(SUPPLIED DATA):

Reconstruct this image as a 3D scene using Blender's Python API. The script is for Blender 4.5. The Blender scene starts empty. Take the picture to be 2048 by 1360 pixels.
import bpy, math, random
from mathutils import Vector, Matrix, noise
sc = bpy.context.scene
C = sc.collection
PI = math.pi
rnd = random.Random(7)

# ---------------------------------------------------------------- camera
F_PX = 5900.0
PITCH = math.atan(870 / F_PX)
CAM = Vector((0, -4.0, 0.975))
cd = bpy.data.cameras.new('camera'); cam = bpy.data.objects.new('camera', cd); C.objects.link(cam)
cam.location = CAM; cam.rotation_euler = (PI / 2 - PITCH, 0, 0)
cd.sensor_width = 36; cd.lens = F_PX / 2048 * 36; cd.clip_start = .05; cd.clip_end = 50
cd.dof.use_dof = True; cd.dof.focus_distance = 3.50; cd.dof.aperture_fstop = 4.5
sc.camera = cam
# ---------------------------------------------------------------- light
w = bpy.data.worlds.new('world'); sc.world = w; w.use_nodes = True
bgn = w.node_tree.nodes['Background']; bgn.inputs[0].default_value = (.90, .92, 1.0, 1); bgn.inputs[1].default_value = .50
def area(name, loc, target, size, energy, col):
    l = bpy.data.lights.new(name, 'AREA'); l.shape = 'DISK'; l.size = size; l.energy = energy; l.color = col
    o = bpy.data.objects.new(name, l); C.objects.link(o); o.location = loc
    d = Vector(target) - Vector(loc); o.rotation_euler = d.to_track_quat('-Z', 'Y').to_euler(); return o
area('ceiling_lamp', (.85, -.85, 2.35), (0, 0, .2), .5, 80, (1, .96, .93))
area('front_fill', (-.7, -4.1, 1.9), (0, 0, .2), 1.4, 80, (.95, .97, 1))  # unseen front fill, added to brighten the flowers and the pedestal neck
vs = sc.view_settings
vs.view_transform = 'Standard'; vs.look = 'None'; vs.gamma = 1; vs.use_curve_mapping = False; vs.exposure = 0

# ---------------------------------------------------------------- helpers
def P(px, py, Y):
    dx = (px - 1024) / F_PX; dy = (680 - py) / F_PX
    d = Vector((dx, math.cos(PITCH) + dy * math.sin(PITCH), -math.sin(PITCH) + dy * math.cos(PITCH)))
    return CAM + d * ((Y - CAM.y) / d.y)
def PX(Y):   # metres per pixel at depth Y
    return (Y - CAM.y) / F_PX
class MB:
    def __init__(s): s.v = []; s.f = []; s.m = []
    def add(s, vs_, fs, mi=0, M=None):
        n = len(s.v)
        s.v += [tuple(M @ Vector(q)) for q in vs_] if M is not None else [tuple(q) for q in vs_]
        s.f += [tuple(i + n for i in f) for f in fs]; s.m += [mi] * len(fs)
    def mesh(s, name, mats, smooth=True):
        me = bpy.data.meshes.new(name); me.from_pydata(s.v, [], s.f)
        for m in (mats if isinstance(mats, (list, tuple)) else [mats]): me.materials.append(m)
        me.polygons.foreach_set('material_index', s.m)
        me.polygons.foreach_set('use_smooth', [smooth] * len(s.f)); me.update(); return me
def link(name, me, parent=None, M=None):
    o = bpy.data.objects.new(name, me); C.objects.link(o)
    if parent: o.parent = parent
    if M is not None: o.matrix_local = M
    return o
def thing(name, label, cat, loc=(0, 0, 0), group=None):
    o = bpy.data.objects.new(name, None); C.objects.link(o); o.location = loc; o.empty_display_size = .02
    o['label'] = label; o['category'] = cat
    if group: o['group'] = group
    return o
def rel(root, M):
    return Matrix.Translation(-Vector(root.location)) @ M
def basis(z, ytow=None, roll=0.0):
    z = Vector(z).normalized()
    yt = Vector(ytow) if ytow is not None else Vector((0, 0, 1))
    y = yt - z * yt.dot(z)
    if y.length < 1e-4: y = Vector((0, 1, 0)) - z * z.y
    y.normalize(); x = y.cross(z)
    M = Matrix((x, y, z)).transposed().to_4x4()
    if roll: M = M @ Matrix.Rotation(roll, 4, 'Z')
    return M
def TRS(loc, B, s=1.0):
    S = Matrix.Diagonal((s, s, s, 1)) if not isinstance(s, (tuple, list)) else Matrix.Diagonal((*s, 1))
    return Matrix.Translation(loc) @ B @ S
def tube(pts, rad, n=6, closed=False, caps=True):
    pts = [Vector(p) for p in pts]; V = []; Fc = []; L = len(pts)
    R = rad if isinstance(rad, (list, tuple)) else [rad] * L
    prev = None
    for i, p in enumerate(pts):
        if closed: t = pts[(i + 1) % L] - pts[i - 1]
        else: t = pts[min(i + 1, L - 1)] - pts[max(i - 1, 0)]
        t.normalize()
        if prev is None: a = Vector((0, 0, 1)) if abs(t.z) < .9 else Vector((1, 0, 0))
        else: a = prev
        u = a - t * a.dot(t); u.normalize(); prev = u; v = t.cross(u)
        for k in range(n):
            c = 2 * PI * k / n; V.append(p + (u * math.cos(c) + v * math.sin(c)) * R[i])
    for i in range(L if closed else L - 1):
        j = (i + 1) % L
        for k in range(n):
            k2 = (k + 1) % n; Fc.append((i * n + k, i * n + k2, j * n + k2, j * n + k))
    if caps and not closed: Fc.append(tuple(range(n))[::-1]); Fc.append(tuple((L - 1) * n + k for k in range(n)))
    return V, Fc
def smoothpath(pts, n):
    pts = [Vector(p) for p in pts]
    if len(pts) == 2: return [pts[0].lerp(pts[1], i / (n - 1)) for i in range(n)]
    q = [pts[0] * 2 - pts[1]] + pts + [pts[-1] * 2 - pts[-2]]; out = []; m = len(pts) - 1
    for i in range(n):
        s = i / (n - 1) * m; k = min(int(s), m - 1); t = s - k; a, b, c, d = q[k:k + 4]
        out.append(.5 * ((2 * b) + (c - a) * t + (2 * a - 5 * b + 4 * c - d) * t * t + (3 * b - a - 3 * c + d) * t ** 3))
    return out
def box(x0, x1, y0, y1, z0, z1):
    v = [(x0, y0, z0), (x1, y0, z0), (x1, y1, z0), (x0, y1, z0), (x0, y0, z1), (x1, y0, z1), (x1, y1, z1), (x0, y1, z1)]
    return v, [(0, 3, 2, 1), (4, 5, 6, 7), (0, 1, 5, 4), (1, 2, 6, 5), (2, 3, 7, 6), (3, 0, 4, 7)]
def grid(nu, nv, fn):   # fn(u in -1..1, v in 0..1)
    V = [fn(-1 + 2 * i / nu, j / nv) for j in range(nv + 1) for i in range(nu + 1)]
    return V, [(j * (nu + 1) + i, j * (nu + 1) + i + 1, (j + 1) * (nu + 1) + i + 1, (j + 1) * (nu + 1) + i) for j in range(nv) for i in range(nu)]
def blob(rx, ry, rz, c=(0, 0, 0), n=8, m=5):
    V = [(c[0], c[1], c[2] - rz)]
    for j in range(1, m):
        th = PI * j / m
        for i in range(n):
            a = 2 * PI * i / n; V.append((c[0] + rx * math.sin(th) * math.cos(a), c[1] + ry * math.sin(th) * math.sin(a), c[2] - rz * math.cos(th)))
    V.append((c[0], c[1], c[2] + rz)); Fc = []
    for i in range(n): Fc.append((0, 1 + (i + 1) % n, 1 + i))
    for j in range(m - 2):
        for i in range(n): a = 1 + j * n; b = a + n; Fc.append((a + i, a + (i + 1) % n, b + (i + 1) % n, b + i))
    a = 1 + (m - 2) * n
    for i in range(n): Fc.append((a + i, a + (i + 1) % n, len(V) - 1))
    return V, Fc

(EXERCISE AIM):
Your answer should be exactly the lines of the data above, from the first through the line containing "rnd = random.Random(7)".

(WRITTEN ANSWER):
Reconstruct this image as a 3D scene using Blender's Python API. The script is for Blender 4.5. The Blender scene starts empty. Take the picture to be 2048 by 1360 pixels.
import bpy, math, random
from mathutils import Vector, Matrix, noise
sc = bpy.context.scene
C = sc.collection
PI = math.pi
rnd = random.Random(7)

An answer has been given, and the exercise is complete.